Written request:
From the first line of the data below, repeat each line exactly until you reach the line with "SC.camera = cam_o"; include that line too.
↓↓↓
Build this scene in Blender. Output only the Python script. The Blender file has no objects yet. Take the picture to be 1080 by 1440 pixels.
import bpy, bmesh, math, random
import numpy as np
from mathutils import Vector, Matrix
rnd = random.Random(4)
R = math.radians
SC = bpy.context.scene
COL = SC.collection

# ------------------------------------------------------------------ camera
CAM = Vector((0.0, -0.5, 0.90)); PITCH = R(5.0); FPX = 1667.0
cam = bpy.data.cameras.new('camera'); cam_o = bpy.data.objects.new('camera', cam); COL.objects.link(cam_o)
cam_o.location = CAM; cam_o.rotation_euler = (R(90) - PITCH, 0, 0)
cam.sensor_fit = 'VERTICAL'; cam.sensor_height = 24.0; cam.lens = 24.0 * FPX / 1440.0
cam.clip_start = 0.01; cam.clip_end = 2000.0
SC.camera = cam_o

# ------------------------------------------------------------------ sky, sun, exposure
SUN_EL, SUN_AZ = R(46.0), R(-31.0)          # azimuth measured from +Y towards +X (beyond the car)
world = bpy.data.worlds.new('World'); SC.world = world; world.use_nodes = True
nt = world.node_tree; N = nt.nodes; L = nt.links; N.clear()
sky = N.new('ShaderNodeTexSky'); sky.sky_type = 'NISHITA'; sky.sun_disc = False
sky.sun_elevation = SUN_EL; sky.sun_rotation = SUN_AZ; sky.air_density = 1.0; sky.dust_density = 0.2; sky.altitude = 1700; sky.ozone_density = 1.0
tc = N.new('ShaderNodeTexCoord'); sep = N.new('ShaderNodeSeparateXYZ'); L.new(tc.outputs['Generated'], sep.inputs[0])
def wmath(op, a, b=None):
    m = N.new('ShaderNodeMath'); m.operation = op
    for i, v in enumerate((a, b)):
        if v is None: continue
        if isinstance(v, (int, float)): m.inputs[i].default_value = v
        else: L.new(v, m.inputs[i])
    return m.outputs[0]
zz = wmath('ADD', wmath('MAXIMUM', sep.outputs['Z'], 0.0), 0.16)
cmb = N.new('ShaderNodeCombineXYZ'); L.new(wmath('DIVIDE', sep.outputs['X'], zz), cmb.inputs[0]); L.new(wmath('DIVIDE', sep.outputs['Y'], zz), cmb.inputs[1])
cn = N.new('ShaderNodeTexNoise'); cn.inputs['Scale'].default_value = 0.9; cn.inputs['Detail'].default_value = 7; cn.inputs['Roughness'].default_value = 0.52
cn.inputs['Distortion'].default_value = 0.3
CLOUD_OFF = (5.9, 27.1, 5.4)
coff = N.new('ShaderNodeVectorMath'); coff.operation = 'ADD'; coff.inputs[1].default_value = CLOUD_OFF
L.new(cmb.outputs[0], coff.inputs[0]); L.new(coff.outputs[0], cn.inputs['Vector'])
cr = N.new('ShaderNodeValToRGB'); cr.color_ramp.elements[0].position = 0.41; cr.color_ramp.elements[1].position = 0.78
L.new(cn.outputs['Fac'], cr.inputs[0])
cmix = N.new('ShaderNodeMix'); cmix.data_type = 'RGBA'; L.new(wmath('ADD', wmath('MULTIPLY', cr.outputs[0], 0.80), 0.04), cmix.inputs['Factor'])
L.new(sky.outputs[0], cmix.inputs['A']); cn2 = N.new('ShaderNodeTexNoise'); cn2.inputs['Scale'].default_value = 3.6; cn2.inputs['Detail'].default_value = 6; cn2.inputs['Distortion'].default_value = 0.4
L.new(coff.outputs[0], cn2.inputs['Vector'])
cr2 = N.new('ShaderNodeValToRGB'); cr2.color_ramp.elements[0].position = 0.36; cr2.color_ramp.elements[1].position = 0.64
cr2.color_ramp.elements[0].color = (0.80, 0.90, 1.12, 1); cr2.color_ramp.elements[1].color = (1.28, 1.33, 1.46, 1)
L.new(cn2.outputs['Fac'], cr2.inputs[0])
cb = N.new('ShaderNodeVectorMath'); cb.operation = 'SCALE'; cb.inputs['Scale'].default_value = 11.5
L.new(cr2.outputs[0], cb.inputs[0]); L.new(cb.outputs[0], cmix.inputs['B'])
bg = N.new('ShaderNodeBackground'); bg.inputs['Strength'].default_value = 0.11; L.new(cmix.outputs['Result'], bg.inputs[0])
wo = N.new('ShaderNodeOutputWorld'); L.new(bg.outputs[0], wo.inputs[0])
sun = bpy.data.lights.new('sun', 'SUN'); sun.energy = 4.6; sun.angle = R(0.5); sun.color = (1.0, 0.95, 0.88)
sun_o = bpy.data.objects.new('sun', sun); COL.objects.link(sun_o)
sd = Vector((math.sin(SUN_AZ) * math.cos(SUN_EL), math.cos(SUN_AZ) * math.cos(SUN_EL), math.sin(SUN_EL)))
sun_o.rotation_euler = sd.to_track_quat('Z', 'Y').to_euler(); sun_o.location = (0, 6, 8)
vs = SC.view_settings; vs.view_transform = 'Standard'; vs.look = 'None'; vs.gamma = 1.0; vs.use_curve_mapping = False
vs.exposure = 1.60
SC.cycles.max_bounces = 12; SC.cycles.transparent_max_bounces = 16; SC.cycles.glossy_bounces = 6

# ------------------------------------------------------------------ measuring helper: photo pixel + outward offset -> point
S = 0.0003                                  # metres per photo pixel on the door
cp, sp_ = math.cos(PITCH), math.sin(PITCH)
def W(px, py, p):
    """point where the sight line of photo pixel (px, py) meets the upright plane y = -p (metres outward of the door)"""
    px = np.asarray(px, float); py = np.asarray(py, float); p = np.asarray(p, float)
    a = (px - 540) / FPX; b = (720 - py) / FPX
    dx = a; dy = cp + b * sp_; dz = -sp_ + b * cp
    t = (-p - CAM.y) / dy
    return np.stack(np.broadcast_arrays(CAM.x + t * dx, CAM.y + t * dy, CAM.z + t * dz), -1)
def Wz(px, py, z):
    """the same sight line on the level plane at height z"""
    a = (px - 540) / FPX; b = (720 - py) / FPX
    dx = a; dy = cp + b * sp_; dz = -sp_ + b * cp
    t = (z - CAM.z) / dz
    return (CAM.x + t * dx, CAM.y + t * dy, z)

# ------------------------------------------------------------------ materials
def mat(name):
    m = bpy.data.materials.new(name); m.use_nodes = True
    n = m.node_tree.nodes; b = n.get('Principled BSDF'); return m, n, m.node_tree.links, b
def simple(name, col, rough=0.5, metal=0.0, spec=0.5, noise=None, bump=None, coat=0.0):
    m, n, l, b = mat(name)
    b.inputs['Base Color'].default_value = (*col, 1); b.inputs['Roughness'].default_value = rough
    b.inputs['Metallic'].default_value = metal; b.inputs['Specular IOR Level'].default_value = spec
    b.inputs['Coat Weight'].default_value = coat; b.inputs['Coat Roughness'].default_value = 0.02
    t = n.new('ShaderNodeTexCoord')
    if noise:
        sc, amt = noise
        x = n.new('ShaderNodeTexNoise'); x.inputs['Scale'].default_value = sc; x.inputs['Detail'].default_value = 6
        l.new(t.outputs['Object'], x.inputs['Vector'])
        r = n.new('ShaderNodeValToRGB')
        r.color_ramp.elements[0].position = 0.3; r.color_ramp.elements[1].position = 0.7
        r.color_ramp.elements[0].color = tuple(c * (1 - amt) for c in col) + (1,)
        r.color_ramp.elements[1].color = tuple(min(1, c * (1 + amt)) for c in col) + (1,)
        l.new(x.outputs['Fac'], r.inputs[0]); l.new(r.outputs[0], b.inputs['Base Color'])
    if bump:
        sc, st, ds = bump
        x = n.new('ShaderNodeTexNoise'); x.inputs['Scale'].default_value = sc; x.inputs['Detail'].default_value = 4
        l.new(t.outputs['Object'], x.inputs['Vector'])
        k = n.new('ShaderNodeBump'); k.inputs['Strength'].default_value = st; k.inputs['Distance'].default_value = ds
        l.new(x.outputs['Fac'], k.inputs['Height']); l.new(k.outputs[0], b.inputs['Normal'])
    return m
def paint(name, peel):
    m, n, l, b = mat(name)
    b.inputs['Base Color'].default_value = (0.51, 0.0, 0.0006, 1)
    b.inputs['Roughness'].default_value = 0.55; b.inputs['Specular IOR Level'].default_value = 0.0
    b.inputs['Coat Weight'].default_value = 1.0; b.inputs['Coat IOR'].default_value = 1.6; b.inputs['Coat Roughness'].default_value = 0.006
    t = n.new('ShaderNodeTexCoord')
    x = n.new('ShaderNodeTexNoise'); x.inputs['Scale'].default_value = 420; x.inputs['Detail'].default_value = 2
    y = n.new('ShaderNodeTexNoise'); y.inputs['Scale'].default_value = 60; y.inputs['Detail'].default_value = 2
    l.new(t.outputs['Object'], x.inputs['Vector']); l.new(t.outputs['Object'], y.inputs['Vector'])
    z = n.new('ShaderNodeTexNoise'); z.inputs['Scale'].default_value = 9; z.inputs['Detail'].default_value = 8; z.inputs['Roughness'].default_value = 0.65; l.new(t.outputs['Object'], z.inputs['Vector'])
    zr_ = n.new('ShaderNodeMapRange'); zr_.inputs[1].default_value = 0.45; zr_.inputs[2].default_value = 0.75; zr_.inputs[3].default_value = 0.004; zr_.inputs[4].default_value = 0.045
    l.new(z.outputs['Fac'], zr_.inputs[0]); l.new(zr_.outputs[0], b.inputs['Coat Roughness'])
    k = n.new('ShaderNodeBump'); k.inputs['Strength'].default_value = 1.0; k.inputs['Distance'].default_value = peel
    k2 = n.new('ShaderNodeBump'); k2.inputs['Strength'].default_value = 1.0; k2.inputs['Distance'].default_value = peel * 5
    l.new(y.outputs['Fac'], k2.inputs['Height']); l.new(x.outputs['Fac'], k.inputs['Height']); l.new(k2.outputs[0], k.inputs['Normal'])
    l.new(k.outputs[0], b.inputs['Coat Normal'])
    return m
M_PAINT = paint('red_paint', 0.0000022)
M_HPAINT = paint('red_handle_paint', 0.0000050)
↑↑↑
Task result:
Build this scene in Blender. Output only the Python script. The Blender file has no objects yet. Take the picture to be 1080 by 1440 pixels.
import bpy, bmesh, math, random
import numpy as np
from mathutils import Vector, Matrix
rnd = random.Random(4)
R = math.radians
SC = bpy.context.scene
COL = SC.collection

# ------------------------------------------------------------------ camera
CAM = Vector((0.0, -0.5, 0.90)); PITCH = R(5.0); FPX = 1667.0
cam = bpy.data.cameras.new('camera'); cam_o = bpy.data.objects.new('camera', cam); COL.objects.link(cam_o)
cam_o.location = CAM; cam_o.rotation_euler = (R(90) - PITCH, 0, 0)
cam.sensor_fit = 'VERTICAL'; cam.sensor_height = 24.0; cam.lens = 24.0 * FPX / 1440.0
cam.clip_start = 0.01; cam.clip_end = 2000.0
SC.camera = cam_o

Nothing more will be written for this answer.